*Task description*: Find the line containing "What Blender Python" and copy it exactly, along with every line after it up to and including the line containing "RN = random.Random(11)". Copy nothing else.
***** Records to process
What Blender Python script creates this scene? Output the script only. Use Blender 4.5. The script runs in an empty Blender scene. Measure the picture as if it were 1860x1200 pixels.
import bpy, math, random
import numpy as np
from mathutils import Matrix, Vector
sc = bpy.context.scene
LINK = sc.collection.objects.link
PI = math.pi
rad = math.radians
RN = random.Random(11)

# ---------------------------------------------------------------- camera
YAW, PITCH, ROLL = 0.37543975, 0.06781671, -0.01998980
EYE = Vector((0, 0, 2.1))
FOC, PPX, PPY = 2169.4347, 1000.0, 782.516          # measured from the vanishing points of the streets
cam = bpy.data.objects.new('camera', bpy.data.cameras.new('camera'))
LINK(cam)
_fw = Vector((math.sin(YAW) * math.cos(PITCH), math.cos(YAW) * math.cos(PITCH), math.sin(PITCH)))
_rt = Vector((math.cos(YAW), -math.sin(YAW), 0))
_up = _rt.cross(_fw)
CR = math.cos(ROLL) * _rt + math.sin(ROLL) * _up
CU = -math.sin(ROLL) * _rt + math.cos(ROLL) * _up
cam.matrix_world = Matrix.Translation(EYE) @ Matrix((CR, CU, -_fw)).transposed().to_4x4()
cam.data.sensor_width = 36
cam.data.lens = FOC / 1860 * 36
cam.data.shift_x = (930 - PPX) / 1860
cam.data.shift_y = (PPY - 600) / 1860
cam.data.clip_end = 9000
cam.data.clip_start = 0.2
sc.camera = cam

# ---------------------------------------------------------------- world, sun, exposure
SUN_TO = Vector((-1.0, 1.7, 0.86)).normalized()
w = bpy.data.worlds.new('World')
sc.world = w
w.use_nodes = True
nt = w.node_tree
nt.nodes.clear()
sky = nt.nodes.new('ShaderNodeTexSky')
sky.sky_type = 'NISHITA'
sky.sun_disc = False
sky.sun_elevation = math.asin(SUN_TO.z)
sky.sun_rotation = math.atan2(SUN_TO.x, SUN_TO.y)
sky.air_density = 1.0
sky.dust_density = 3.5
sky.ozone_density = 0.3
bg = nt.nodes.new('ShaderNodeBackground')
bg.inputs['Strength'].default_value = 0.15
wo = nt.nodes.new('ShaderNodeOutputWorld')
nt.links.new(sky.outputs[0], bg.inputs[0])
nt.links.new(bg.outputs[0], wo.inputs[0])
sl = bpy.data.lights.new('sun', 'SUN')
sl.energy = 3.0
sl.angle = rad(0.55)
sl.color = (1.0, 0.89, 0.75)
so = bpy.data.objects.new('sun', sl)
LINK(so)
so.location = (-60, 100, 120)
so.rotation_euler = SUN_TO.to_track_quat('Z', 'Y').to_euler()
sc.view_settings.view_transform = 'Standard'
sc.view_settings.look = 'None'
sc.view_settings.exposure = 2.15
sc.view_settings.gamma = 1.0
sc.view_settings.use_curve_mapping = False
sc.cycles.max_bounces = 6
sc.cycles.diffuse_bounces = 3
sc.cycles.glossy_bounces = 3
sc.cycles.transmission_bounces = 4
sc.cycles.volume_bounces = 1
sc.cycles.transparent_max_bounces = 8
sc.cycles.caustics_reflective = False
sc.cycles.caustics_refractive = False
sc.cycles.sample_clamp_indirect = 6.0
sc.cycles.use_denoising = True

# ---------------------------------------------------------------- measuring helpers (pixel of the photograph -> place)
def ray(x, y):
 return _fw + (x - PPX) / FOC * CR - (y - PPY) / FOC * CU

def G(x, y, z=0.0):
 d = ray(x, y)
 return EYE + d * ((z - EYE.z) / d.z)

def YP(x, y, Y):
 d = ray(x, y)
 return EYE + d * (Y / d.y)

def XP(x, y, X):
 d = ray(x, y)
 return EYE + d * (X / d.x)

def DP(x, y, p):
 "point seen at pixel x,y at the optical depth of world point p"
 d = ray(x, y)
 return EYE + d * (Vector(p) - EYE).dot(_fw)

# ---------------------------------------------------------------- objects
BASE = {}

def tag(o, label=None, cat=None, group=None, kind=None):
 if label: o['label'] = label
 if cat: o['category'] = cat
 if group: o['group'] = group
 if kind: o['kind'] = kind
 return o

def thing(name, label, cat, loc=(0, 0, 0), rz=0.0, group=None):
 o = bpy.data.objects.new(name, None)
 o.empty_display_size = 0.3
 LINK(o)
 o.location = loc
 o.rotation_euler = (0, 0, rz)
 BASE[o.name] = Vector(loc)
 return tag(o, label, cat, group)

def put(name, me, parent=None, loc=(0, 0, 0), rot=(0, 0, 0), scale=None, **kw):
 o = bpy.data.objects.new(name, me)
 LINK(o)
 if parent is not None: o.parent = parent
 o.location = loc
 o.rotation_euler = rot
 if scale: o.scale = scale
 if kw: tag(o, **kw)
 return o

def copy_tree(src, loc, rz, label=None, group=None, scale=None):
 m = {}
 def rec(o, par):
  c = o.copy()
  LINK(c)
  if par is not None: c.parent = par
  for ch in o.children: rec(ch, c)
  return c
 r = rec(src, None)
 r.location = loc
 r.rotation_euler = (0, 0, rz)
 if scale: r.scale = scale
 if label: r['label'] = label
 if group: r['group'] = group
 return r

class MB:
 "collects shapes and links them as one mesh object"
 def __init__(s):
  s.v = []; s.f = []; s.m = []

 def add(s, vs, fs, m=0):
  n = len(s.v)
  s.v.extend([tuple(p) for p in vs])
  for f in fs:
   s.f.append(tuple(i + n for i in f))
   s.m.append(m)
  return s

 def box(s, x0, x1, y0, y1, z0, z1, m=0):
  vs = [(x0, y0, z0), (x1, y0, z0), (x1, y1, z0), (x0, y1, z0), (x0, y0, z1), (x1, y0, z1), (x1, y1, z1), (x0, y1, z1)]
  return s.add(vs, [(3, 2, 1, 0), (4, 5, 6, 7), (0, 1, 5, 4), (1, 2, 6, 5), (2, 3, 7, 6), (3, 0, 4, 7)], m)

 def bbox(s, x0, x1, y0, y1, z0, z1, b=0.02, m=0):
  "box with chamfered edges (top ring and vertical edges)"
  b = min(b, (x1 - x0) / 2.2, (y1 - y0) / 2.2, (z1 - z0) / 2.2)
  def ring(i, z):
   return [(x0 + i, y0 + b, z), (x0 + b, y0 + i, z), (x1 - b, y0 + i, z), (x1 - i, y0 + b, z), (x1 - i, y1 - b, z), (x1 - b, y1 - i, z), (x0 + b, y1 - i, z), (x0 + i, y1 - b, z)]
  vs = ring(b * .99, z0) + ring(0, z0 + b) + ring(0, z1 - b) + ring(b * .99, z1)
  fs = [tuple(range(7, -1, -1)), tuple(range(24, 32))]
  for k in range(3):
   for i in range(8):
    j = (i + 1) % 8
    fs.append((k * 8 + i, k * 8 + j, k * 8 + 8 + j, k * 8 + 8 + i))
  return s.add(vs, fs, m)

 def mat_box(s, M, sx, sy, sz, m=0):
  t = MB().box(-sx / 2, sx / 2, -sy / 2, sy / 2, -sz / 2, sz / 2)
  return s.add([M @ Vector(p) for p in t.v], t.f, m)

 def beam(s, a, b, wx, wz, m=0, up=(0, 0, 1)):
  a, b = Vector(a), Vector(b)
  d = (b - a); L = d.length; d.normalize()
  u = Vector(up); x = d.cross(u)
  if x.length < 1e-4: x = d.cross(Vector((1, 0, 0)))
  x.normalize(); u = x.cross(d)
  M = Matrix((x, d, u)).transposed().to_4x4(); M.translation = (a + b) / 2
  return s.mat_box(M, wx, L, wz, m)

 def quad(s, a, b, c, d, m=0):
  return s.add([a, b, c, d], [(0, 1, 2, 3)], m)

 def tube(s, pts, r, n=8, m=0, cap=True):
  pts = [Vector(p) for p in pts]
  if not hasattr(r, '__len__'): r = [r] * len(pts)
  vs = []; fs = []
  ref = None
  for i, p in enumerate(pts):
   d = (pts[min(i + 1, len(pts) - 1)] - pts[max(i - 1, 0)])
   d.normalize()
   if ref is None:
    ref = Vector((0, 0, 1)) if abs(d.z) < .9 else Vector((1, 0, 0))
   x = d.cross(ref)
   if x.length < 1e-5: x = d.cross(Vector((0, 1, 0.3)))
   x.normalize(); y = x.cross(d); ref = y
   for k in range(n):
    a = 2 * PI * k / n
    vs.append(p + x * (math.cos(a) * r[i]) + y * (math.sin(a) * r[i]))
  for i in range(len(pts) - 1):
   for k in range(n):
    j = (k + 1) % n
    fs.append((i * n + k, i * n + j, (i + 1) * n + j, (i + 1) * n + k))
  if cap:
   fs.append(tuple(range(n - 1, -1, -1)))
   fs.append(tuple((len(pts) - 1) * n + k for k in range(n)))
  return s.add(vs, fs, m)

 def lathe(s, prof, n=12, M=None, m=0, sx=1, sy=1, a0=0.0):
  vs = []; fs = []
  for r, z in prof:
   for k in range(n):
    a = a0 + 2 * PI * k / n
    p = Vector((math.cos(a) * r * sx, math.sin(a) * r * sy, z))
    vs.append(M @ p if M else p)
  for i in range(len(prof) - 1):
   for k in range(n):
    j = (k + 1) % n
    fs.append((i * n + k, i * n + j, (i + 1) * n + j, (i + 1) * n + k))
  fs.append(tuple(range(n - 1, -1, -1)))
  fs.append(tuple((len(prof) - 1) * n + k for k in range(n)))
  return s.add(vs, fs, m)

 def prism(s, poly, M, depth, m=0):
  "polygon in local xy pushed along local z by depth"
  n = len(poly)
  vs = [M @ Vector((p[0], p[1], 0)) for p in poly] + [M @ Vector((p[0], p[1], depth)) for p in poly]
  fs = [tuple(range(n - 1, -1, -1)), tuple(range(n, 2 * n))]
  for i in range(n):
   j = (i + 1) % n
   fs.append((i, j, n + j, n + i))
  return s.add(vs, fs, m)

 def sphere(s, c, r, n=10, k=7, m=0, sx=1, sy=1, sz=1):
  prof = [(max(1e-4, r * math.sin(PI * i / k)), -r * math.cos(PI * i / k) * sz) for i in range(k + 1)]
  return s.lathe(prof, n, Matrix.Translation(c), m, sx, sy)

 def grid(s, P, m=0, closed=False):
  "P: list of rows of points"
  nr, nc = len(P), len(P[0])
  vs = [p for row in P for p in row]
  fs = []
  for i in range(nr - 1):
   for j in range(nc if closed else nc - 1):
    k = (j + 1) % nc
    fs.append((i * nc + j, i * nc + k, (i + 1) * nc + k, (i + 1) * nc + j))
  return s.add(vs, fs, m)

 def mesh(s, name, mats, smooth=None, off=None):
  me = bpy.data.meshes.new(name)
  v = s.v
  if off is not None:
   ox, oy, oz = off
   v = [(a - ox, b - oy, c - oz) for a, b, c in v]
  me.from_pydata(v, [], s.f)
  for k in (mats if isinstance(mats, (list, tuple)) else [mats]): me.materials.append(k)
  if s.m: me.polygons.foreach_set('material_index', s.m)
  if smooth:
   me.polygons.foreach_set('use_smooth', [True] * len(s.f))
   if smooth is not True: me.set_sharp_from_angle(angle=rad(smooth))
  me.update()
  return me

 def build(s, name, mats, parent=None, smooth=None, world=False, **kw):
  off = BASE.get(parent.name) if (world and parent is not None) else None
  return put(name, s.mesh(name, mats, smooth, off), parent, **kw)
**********
***** Records to process
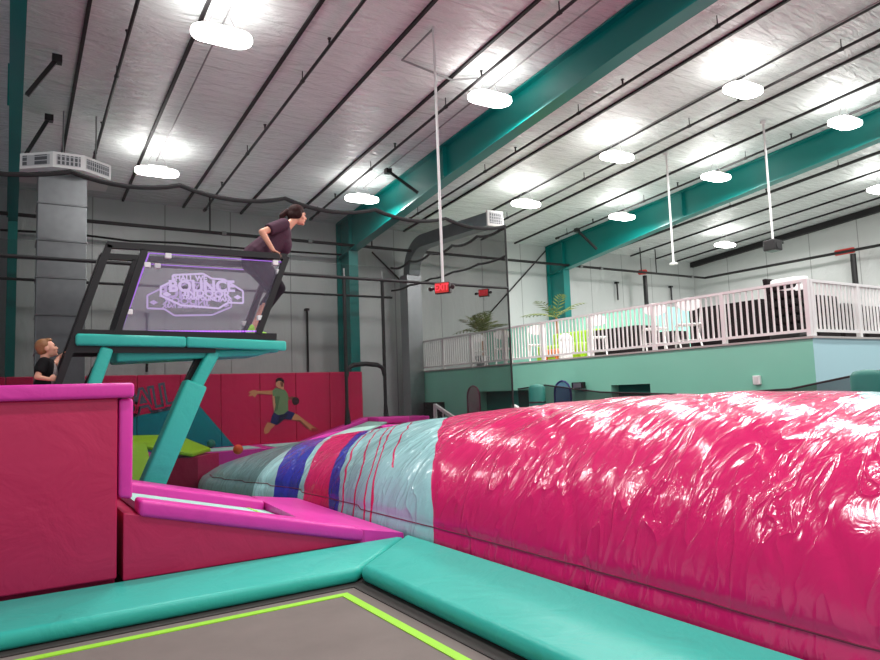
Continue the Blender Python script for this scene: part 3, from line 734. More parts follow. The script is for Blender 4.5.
**********
***** Records to process
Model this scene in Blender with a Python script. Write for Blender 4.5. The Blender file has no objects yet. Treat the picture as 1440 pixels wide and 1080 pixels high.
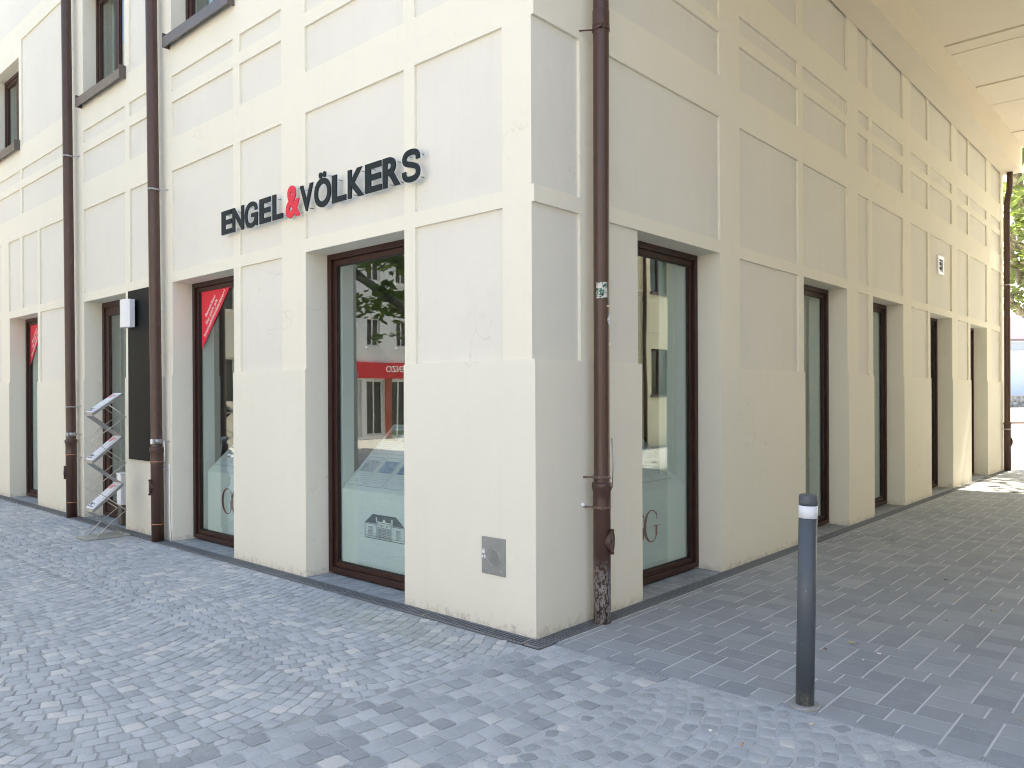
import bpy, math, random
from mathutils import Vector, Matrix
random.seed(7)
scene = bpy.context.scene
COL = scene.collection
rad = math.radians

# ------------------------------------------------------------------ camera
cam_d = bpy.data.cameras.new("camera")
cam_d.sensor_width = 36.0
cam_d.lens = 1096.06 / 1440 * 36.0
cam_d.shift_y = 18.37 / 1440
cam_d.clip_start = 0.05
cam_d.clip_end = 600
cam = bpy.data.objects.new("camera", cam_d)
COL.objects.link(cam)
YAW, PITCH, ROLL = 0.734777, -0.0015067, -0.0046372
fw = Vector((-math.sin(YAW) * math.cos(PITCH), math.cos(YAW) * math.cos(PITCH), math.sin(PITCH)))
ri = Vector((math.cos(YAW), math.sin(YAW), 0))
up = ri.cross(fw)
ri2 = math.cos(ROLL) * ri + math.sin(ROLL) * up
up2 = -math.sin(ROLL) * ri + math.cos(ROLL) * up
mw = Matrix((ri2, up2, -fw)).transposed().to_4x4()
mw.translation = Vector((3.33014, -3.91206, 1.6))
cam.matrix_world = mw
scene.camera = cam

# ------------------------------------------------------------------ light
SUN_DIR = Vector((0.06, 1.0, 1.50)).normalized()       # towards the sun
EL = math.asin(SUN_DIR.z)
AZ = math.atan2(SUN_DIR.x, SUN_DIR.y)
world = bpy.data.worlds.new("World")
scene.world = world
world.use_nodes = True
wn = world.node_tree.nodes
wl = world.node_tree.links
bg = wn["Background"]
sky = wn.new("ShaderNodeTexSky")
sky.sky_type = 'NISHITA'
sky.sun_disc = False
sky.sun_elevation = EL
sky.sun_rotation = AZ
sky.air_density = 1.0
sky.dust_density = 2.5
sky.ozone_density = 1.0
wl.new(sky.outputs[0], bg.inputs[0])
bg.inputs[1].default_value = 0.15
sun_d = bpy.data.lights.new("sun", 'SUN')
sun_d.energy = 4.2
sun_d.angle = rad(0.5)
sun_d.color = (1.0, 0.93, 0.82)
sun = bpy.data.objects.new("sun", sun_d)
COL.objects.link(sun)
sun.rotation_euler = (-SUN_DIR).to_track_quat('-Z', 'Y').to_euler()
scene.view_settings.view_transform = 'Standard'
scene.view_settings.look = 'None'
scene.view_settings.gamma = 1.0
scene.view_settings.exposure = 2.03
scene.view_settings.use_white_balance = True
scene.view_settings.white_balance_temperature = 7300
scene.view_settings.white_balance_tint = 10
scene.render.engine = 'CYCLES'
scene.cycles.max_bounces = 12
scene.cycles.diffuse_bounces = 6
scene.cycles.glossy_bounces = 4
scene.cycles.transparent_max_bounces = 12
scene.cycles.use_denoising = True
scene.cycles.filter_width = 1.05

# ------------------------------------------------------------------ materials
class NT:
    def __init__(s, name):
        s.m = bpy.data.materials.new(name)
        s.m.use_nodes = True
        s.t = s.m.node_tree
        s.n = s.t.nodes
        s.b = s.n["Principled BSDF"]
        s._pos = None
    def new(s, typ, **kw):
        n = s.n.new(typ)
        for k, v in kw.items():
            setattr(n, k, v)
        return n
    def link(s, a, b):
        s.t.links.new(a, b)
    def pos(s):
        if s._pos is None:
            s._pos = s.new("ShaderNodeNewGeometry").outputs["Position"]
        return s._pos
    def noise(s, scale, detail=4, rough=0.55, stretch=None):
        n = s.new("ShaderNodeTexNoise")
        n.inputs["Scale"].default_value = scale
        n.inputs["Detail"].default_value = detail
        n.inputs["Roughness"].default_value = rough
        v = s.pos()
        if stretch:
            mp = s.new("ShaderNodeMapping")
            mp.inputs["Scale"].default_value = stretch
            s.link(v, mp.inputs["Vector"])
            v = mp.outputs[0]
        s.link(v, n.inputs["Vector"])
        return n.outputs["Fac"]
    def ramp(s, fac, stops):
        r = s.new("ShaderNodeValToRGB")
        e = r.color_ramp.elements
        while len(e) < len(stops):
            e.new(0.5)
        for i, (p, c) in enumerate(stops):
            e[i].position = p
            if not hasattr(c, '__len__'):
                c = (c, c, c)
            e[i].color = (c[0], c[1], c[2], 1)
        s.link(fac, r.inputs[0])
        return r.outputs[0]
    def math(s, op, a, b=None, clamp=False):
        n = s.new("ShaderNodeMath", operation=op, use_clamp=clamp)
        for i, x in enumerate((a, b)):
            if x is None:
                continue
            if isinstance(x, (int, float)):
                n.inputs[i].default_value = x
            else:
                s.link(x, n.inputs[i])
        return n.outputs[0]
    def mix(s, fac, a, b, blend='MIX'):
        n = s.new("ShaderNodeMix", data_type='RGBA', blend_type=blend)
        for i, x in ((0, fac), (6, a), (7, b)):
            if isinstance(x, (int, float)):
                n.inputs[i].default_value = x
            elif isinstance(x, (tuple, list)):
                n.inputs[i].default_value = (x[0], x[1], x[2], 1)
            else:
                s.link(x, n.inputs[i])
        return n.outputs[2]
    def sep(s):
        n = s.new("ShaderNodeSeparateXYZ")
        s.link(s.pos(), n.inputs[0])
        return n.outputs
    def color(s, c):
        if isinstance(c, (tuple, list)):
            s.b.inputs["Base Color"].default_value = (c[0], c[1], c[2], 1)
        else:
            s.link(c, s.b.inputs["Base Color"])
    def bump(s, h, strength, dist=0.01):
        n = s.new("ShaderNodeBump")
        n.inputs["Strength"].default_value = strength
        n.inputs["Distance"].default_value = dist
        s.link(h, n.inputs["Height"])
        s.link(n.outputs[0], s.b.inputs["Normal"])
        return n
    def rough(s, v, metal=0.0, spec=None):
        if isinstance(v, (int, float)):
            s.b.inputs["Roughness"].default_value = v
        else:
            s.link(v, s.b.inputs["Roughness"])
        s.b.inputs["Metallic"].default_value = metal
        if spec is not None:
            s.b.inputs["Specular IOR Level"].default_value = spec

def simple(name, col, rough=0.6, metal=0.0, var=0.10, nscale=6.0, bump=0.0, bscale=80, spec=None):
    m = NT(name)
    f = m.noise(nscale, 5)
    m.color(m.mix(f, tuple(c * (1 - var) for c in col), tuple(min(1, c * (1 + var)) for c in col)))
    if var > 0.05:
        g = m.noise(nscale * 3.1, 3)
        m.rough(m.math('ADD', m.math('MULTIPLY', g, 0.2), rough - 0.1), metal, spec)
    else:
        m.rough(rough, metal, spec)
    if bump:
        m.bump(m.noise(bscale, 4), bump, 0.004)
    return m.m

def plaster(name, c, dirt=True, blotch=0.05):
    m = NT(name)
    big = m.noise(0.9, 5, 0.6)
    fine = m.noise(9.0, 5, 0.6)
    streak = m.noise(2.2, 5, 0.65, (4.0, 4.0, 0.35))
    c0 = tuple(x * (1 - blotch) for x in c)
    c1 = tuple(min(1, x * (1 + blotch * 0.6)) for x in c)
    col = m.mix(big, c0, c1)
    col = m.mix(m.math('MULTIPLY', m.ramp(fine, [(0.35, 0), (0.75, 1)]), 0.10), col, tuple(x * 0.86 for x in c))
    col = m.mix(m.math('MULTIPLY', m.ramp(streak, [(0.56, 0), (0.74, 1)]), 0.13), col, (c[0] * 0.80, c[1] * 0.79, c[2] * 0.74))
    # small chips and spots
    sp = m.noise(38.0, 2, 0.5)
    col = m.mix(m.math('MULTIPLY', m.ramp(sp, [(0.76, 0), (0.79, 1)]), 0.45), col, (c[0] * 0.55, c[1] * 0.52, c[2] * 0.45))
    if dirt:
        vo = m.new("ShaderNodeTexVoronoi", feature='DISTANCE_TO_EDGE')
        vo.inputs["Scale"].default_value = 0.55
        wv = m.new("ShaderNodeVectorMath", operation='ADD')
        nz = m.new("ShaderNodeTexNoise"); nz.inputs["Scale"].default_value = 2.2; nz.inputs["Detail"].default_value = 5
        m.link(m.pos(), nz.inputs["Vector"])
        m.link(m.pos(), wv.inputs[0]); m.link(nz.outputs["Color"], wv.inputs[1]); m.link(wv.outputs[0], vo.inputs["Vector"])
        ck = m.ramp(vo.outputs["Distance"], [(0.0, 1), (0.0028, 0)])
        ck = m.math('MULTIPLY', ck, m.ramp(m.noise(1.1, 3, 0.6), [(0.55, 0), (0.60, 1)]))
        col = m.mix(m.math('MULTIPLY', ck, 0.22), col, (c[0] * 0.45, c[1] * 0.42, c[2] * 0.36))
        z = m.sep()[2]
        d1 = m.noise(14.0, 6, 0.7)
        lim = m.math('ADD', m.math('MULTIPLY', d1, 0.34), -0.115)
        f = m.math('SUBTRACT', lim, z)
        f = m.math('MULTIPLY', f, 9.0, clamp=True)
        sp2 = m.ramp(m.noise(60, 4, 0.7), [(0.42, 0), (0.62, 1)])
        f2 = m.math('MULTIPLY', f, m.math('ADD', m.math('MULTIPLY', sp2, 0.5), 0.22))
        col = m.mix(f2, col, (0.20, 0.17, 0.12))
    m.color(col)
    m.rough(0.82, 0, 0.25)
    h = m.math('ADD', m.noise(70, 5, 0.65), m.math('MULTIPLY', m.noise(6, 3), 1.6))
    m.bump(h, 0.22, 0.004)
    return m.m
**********
*The response*:
What Blender Python script creates this scene? Output the script only. Use Blender 4.5. The script runs in an empty Blender scene. Measure the picture as if it were 1860x1200 pixels.
import bpy, math, random
import numpy as np
from mathutils import Matrix, Vector
sc = bpy.context.scene
LINK = sc.collection.objects.link
PI = math.pi
rad = math.radians
RN = random.Random(11)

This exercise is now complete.